We conduct interdisciplinary, computational research in the field of Hydroinformatics to develop innovative and effective solutions for sustainable planning and management of water-based systems. Hydroinformatics is a relatively new area of research that combines simulation and decision-making models with information and communication technologies to help solve challenging water management problems in hydraulics, hydrology and environmental engineering. Water-based systems, by nature, are extremely complex, dynamic, uncertain, ill-defined, non-linear, and constitute multidimensional interactions between natural, man-made, and human/social systems. By using a wide variety of digital technologies for data gathering, data analyses, and data modeling, the field of Hydroinformatics provides a unique opportunity to address these challenges in management of water-based systems.


In our group, we create innovations in a wide variety of Hydroinformatics approaches, including computational modeling of complex water-based systems, multi-objective optimization, interactive optimization, noisy optimization, evolutionary computing, multi-agent models, Markov decision processes, neural networks, human-computer interaction, data assimilation, high performance computing, etc. These innovations help us solve a variety of problems, such as:

  1. How can communities collaborate via web-based technologies to plan and design conservation practices or green stormwater practices on their landscape?

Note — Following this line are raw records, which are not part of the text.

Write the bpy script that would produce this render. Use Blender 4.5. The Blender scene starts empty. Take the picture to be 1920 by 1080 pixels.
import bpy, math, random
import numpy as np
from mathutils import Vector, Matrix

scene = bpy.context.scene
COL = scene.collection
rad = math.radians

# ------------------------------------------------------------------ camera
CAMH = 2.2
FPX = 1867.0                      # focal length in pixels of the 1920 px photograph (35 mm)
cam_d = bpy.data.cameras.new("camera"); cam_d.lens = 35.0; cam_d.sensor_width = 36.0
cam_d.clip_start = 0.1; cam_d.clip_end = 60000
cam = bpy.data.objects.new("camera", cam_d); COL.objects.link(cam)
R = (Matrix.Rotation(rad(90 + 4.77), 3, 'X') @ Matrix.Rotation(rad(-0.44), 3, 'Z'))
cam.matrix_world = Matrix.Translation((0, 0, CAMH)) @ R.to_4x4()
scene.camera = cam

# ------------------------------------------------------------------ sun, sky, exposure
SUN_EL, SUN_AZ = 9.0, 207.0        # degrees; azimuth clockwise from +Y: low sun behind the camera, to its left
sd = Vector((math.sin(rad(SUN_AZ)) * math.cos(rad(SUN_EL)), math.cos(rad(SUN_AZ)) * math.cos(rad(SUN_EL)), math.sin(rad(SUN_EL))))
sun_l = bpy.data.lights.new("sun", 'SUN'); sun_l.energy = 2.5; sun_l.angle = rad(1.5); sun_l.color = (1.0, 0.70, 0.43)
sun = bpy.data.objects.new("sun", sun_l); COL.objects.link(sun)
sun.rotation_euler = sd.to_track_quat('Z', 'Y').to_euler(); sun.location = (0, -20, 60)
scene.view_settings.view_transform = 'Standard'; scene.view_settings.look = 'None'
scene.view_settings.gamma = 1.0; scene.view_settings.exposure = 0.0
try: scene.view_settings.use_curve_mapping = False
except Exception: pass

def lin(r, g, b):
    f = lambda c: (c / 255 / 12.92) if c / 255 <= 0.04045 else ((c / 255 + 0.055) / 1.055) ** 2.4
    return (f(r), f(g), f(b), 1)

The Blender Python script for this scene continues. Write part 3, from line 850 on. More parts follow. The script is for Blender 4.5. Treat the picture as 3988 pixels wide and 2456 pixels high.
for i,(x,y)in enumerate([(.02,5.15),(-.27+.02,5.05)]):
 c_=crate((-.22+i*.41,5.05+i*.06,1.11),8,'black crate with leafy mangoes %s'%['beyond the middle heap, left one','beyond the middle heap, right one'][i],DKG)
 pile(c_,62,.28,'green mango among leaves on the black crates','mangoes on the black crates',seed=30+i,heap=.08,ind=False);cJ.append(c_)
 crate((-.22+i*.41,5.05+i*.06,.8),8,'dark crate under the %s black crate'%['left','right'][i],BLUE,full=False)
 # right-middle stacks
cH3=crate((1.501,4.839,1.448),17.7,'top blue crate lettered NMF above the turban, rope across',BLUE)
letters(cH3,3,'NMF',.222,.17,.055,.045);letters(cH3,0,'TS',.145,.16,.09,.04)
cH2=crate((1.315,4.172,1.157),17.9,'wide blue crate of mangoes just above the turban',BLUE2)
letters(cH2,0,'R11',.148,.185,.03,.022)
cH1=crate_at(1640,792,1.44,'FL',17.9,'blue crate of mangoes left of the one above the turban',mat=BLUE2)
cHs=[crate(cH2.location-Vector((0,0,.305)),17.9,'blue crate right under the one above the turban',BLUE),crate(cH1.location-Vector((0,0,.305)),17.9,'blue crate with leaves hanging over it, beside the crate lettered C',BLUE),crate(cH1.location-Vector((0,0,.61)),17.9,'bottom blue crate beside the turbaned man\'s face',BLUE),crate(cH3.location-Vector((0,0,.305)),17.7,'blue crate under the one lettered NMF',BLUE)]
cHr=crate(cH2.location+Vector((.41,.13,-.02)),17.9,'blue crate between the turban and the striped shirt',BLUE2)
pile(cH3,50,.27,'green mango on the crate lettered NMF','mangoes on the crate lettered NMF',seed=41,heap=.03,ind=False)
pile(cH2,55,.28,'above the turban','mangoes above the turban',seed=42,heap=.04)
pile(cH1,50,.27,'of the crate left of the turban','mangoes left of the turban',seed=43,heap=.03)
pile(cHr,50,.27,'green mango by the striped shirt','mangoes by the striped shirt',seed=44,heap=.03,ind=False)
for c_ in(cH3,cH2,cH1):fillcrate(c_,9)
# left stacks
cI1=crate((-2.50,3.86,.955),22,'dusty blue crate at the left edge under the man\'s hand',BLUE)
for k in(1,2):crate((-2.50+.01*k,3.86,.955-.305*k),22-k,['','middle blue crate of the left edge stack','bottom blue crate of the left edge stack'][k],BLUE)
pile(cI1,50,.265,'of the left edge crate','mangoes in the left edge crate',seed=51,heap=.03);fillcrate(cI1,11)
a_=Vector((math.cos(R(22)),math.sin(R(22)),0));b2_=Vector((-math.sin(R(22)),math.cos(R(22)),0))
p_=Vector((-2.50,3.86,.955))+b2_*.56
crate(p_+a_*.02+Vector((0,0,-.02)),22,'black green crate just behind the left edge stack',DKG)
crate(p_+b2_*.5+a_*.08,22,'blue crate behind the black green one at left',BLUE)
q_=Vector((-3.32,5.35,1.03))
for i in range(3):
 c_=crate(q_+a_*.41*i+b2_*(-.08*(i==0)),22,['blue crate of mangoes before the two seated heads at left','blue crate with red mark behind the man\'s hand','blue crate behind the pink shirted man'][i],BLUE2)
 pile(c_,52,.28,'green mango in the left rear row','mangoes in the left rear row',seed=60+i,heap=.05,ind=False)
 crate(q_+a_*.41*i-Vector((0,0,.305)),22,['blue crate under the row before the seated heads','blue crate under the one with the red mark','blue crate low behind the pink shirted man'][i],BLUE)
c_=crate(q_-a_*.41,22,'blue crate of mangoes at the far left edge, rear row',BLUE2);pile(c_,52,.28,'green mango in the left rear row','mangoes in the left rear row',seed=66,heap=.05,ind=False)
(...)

  2. How can high performance computing and optimization algorithms be used to design short term and long term watershed adaptation alternatives, for communities combatting flooding, droughts, and/or water quality impacts due to changing climate and anthropogenic drivers?
  3. How can observations from different types of sensors (e.g., in-situ instruments, satellites, and unmanned aerial systems (UASs), etc.) be used to improve data assimilation in water quality models?
  4. What types of data-driven, machine learning models are useful for simulating complex water systems when we don't know the exact mechanistic process in the system?